The Finisher
Date Published11 March 2021
Price£ 8.99

The Finisher

by Peter Lovesey

As teacher Maeve Kelly struggles to compete in a charity half marathon, Superintendent Peter Diamond, tasked with crowd control, spots a violent criminal he once jailed – and his suspicions are raised when a runner disappears without trace.


This story is the 19th outing for the cranky, short-tempered Peter Diamond of Bath CID, who for some reason I fail to understand, has never made it to the small screen.

Twisty plots, humour and the immaculately researched scenic detail of Bath’s centuries of history dating to pre-Roman times make it an absolute natural compared to much of the standardised violence now on offer!

Peter Lovesey has rarely put a foot wrong, and this is no exception. There’s plenty of suspense in a case that has all the ingredients of a first-rate mystery. In one of his cleverest stories told in his usual elegant style, there’s action too, all punctuated by his trademark wry humour.

Teacher Maeve Kelly signs up for the Other Half, Bath’s overspill half-marathon, to raise money to assuage a guilty conscience after destroying a valuable gift for the British Heart Foundation. Her struggles with training form an all-too realistic background familiar to all those who have ever tried!

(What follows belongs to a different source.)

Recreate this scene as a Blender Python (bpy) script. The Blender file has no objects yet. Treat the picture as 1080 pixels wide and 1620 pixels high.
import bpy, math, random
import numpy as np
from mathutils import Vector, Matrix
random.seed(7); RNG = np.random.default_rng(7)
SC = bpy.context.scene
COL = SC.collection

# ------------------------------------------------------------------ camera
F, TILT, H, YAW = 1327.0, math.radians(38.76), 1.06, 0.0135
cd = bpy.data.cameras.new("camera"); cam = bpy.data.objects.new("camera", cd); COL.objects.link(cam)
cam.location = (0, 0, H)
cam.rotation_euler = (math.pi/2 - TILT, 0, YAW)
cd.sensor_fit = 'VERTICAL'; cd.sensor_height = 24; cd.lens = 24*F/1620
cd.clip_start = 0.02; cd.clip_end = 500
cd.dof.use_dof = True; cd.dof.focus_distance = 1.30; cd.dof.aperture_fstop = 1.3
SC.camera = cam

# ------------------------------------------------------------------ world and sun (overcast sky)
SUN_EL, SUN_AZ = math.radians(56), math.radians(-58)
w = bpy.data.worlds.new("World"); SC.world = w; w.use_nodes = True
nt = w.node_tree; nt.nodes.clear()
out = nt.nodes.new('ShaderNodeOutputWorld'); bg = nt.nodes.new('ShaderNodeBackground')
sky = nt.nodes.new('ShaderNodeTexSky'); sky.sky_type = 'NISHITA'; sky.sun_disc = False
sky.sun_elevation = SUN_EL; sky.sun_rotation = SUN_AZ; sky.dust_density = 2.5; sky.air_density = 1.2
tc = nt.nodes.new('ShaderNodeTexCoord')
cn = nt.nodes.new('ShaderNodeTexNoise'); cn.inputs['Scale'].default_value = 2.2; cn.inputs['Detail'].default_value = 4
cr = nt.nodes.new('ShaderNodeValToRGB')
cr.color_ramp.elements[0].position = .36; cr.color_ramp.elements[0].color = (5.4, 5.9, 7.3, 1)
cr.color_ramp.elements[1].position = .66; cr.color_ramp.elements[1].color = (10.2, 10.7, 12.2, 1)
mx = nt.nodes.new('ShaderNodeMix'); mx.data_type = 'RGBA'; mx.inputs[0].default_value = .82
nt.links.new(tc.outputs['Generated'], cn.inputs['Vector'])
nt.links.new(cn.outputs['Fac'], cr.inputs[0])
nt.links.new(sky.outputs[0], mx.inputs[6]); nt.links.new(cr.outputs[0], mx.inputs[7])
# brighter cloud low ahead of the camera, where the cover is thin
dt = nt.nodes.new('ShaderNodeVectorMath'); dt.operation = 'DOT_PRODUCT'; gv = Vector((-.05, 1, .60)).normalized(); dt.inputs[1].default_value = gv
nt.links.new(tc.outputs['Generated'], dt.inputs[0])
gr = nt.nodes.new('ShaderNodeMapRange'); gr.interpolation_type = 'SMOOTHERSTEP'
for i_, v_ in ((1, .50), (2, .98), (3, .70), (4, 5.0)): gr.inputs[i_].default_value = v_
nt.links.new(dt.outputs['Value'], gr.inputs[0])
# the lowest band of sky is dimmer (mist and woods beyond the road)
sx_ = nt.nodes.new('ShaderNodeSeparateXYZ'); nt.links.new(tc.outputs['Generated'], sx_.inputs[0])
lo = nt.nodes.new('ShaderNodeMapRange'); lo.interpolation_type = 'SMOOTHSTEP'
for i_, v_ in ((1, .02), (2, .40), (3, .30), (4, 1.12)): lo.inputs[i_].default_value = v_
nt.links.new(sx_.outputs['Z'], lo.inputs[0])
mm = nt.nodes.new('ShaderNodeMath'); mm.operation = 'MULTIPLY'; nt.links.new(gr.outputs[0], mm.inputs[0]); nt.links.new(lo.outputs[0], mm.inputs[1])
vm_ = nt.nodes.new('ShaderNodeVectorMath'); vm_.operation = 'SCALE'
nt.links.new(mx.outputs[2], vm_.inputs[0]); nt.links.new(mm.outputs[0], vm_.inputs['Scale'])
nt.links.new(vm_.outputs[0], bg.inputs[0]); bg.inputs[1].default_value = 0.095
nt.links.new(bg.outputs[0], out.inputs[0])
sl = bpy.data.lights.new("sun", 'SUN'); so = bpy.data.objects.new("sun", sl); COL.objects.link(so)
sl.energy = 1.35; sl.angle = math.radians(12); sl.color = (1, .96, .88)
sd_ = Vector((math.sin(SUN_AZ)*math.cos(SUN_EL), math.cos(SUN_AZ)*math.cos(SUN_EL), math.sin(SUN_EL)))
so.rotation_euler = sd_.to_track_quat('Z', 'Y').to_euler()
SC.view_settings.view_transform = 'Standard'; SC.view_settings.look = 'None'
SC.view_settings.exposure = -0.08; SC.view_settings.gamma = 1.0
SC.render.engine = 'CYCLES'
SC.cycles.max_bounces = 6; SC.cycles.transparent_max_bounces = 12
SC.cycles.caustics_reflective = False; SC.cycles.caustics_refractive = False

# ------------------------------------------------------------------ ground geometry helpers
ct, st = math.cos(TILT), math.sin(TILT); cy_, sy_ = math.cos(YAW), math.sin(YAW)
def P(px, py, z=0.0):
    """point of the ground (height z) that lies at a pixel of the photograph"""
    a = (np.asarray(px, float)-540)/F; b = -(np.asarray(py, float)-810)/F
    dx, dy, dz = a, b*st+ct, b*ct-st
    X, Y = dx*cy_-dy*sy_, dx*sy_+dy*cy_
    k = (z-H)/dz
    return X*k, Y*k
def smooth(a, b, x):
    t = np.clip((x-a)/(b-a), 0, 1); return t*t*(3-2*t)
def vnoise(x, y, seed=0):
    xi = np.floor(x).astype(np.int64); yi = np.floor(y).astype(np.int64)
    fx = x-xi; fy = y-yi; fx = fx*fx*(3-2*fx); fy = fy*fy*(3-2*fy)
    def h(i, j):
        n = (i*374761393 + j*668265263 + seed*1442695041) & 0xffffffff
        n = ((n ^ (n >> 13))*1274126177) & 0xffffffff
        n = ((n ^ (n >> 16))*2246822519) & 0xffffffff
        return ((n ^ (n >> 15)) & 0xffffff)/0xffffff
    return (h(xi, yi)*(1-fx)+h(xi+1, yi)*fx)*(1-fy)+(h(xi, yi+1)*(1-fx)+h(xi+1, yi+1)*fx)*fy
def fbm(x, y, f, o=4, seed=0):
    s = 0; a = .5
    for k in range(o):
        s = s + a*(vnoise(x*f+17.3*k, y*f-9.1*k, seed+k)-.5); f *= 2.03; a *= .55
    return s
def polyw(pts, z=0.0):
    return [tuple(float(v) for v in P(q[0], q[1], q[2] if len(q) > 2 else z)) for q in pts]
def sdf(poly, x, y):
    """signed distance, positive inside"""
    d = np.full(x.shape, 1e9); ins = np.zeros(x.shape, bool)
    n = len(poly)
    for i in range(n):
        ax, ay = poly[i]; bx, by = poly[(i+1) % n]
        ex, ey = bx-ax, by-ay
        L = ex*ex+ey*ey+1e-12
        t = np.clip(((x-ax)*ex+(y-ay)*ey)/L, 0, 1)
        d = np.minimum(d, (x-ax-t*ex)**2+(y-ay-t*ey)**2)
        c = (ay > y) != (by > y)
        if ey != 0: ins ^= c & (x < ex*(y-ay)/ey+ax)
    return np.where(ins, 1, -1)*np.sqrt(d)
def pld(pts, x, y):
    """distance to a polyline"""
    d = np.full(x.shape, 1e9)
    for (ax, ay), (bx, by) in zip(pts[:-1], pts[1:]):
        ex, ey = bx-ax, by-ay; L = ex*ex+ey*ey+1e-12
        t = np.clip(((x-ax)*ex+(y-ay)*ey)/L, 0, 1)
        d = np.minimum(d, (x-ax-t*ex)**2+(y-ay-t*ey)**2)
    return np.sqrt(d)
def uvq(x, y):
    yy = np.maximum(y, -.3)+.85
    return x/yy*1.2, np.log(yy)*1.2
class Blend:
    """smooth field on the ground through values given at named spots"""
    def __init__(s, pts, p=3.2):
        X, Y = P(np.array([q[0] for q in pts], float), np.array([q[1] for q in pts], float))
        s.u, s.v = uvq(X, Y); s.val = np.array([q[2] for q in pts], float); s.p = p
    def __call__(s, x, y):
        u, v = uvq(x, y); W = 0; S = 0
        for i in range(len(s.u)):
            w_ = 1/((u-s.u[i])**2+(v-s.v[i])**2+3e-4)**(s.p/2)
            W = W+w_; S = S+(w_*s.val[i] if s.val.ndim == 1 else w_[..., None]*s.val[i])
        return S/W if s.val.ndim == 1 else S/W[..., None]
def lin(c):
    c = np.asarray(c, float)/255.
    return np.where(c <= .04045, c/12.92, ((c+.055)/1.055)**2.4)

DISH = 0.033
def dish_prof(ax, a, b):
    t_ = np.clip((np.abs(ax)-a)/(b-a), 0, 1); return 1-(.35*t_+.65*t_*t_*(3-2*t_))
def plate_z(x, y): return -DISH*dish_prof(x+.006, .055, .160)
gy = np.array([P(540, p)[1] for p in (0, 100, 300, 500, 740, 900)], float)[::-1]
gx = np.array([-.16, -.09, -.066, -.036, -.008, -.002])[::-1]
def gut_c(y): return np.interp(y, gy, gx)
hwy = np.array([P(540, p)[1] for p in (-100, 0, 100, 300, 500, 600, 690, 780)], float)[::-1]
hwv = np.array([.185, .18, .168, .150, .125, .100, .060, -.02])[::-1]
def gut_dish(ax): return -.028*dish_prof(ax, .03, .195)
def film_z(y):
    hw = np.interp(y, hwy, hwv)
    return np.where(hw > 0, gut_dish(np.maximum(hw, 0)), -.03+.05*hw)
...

Meanwhile, two illegal Albanian refugees escape from a slave labour group run by a ruthless killer known only as The Finisher.

Race organisers and the police are anxious to prevent any incident like the terrorist attack on the Boston Marathon, so all available law enforcement personnel are called in to provide security.

Detective Superintendent Peter Diamond is hardly thrilled to be tasked with race day crowd control, but when he spots a violent sex-obsessed criminal now out on parole, and then one of the runners fails to finish and disappears without trace, he begins to wonder if he was a spectator to the prelude to a murder? Diamond has a hard time convincing his bosses and colleagues to take him seriously, but through a series of twists and dead ends eventually arrives at the truth.

If you think a story about marathon running and human trafficking doesn’t seem an obvious fit, you misjudge Lovesey’s pacing and skill. Never too fast to leave the reader out of the investigation, nor too slow to bore, his vibrant characters – particularly the no-nonsense Russian Olga – will push you towards the finish.

As always, the ancient city has its part to play. From the opening lines: ‘The city of Bath isn’t all about Roman plumbing and Georgian architecture. It offers unrivalled facilities for getting rid of unwanted corpses’, it is far more than a convincing historical backdrop.

Lovesey is known for writing ‘classic’ mysteries, a style now going out of date in a swing towards gritty, violent realism. But if you like your police procedurals intriguing, solid and well-written, there’s still no one better.